You know how you get to use a get-out-of-jail-free card in a game of Monopoly? Many cheaters seem to think this option exists when confronting their sin against you. It’s this tired old fallacy:
“I made a mistake. I’m only human.”
As if cheating is some inevitable by-product of being alive. As if we’re all just ticking time bombs, helpless against our urges. Spoiler:

It’s a framing that seeks to alleviate the burden of remorse that a cheater should face. It’s a lot easier for them to live it down when they think of cheating as an inevitable act of misplaced passion instead of a selfish betrayal for their own pleasure.

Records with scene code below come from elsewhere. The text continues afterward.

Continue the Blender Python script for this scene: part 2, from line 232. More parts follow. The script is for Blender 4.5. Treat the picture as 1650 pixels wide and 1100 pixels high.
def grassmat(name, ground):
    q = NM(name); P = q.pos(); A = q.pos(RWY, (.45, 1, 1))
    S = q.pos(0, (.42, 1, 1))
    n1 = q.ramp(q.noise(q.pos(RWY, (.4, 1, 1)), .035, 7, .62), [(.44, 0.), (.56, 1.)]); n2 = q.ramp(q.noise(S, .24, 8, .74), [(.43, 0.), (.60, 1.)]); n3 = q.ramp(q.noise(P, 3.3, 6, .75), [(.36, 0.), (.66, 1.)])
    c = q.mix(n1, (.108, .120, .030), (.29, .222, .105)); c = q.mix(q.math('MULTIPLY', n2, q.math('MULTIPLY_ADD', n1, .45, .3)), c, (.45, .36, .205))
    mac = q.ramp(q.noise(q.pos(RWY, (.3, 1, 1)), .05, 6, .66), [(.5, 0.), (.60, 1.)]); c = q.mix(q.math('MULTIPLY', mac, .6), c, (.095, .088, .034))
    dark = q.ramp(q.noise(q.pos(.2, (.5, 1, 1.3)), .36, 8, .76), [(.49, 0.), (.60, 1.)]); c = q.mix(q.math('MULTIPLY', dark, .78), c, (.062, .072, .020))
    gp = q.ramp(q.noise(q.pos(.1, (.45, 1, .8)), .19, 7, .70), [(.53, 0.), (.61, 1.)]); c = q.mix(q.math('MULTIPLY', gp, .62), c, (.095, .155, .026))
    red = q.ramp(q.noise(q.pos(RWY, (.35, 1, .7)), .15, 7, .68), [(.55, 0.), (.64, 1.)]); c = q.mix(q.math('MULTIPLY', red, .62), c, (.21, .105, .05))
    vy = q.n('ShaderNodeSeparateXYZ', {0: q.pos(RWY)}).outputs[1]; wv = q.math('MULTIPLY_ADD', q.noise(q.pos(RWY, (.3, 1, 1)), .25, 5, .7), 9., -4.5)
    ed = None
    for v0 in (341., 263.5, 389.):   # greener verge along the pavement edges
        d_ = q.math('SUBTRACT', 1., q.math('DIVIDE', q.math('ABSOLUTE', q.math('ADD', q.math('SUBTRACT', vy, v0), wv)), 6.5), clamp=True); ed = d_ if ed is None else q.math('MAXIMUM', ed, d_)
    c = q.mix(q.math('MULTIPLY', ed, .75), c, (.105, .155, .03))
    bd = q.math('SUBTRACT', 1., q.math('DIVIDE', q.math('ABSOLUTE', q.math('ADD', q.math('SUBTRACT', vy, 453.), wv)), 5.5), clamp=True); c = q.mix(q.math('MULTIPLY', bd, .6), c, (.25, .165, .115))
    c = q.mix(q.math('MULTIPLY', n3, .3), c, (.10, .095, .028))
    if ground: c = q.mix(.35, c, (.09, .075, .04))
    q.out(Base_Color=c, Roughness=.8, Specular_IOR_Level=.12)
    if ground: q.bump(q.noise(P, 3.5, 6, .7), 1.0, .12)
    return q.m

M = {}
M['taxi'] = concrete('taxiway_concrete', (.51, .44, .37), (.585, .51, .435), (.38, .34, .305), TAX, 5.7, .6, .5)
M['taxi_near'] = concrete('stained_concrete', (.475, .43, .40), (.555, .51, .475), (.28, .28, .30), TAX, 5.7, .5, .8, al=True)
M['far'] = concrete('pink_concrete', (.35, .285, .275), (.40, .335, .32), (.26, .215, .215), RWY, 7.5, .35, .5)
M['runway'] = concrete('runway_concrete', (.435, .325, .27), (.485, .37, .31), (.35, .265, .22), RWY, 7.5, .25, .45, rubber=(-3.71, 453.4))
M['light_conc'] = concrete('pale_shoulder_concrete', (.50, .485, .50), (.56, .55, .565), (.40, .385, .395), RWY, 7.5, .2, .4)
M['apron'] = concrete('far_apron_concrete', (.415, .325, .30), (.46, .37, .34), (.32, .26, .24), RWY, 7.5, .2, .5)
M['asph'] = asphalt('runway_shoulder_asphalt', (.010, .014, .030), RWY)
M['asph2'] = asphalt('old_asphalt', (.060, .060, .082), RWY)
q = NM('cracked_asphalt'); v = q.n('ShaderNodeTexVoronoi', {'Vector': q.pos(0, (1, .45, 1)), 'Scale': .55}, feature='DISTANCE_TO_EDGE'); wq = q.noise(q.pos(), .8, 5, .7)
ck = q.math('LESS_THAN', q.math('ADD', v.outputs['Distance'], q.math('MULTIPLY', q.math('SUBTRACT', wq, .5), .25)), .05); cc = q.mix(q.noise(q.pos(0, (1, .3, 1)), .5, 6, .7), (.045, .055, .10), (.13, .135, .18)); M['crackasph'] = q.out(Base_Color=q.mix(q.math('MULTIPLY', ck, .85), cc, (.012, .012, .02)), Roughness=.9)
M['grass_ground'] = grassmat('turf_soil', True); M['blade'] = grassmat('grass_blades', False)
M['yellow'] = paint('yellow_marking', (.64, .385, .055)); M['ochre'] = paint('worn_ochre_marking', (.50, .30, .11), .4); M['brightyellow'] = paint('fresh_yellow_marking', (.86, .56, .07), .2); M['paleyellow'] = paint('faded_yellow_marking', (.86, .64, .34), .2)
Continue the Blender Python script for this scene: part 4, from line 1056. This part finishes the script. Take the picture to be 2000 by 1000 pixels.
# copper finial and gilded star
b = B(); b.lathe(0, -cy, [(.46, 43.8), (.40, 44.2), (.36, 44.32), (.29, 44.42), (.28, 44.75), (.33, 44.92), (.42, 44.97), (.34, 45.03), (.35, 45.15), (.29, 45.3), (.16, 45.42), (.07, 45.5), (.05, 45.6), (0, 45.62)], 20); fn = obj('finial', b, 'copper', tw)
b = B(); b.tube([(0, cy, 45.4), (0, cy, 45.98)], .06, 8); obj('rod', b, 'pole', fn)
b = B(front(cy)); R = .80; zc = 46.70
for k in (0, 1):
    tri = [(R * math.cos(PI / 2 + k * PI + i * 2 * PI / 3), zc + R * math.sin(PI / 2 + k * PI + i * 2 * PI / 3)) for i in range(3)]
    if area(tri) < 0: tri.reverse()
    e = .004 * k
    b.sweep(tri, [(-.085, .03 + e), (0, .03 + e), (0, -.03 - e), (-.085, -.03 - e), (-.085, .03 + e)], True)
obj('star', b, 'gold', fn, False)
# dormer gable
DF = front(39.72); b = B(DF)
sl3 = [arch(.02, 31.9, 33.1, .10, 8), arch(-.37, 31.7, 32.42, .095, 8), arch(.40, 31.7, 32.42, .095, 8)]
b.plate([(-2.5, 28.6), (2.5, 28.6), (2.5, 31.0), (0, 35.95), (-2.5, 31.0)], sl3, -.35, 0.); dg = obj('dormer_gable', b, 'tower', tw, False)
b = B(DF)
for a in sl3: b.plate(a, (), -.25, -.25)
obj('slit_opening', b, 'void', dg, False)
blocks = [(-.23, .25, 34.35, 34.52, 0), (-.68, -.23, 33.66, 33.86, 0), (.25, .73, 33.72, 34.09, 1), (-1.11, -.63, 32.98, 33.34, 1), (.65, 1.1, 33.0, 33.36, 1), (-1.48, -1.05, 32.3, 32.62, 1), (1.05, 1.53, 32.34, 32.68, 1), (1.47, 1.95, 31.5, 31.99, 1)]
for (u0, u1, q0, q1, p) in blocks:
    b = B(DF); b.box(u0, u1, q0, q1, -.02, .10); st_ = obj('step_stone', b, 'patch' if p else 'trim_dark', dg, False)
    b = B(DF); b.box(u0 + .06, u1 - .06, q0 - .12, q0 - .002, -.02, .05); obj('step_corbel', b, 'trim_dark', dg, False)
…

Most humans are above cheating
One key trait that separates us from mere animals is the capacity for restraint. We don’t eat every biscuit in the tin, we don’t punch every annoying colleague, we don’t spend every penny we earn. The ability to override a primitive impulse is how civilisation has developed. We learned to store food for the future, form stable communities and build trust, loyalty, institutions, families. We evolved because we could think beyond the now. Cheating isn’t a sign of our humanity. It’s a rejection of it. It’s primitive. It’s what you’d expect from a creature driven only by instinct and expediency. Not someone capable of reason, empathy or foresight.
Millions of people live their entire lives without cheating because they made a choice to respect themselves and their partner. Most people have the capacity to cheat. Just like they have the capacity to steal, to lie, to abuse, to kill.
If hurting and betraying are seen as inescapable characteristics of humans by someone, you probably want to avoid that person because they will always reach for that flawed line of reasoning to excuse their actions against you.
A trite excuse for a cowardly betrayal
Having the potential to do something awful doesn’t make it excusable. It just means you have the option. What defines your character is what you do with that option.
We don’t look at rapists or murderers and go, “Well, everyone’s a little tempted sometimes.” That would be unthinkable. Yet when it comes to cheating, some folks lean on this absolutely banal notion in order to attempt an excuse for their deliberate action.
Furthermore, there’s nothing deep about cheating. It’s just a self-serving choice dressed up with flimsy excuses. And frankly, it’s exhausting listening to people romanticise their own betrayal like they’re the protagonist in some tortured love story.
Infidelity defenders get poetic and pseudo-philosophical, talking about unmet needs and the ethics of polyamory. Yet, there are few situations where cheating is justified, as opposed to leaving due to incompatibility or coming to mutual agreement on an open relationship. In these alternatives, there is mutual consent and respect.
The making of excuses for cheating often lapses into victim-blaming, whether intentionally or not. To the victim, this isn’t some academic posturing or philosophical hand-wringing. It’s a trauma foisted upon them, with the accompanying physical and mental detriments. To be further gaslit into thinking that they are overreacting to such a severe treachery is an act of cruelty.
A protracted lie isn’t a mistake
I think it’s especially egregious for a cheater to maintain a lie over a long period of time, and then chalk that up to a mistake. To be sure, cheating does lie on a spectrum, though the victim of cheating always retains the autonomy in choosing how to respond to acts across the spectrum. While I personally drop any partner who has been unfaithful, others may have more forgiving stances and that’s okay. Some attribute cheating to a single moment of giving in to temptation, a split-second reaction that could be driven by System 1 thinking. I may disagree, but I can see that perspective.
However, it should be the norm that for cheating to be considered a mistake, the cheater should immediately inform the victim. That’s a demonstration of contrition and remorse kicking in, and keeps the possibility open that the cheater acted in a single, anomalous moment of folly. I have seen too many outrageous cases where the cheater hides the betrayal for many years, and then has the audacity to label the cheating as a mistake. You lose the cover of impulse if you have had days, weeks, months, or even years to come clean but continue to lie. Such deception is to me patently unforgivable and a sign of deep, fundamental character flaws. These cheaters are the ones that should be dropped pronto.
Cheating is definitely not a universal human characteristic, even if it may be an immutable trait in some individuals. If someone claims that betrayal and dishonesty are an inherent part of them, you should believe them, and then keep your distance.
Take care of yourself. You’re stronger than you know, and you will get through this.